Friday, April 12, 2013

seasons change with the scenery

Registering students have a certain air about them - anxiety tinged with excitement and sprinkled with fears of technology failing them. Most of my students are registering for their sophomore year. One girl walked down the stairs with me after class, telling me how her father is pressuring her to choose a major, but she's paralyzed because she doesn't want to make the wrong choice.

I told her it's not a failure to change your mind. Most people switch majors in college. We talked about what she enjoys doing, what she sees herself doing, and if she likes being around people, and how she feels about silence. It took a while, but there are five flights of stairs.

I don't know if anything I said helped her. Not sure why she did, but I'm gad that she felt she could talk to me.

If this whole career thing works out, part of my job one day will be to advise slightly panicked students about class and career choices.

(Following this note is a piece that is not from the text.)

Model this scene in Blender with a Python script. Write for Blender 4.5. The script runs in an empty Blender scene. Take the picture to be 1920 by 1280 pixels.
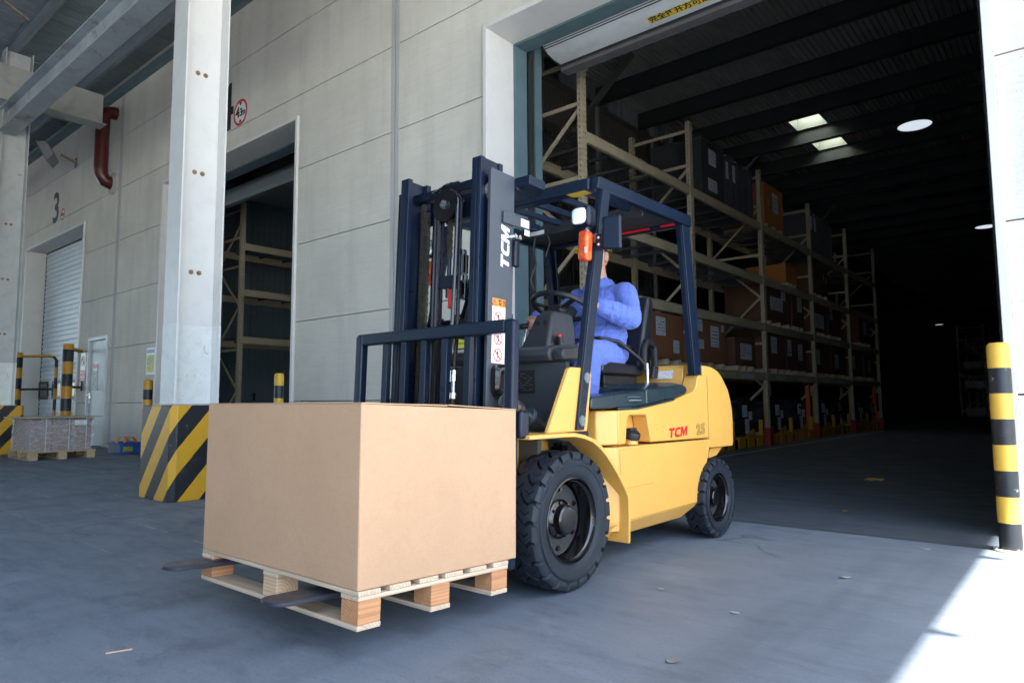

They'll have to talk to me; I'll be assigned to them as their adviser. I'll tell them it's ok to fail and that I've failed and that everyone fails. They won't believe me then, but maybe later.


APRIL is the cruellest month, breeding 
Lilacs out of the dead land, mixing 
Memory and desire, stirring 
Dull roots with spring rain. 
Winter kept us warm, covering        
Earth in forgetful snow, feeding 
A little life with dried tubers. 
Summer surprised us, coming over the Starnbergersee 
With a shower of rain; we stopped in the colonnade, 
And went on in sunlight, into the Hofgarten,
And drank coffee, and talked for an hour. 
Bin gar keine Russin, stamm’ aus Litauen, echt deutsch. 
And when we were children, staying at the archduke’s, 
My cousin’s, he took me out on a sled, 
And I was frightened. He said, Marie, 
Marie, hold on tight. And down we went. 
In the mountains, there you feel free. 
I read, much of the night, and go south in the winter.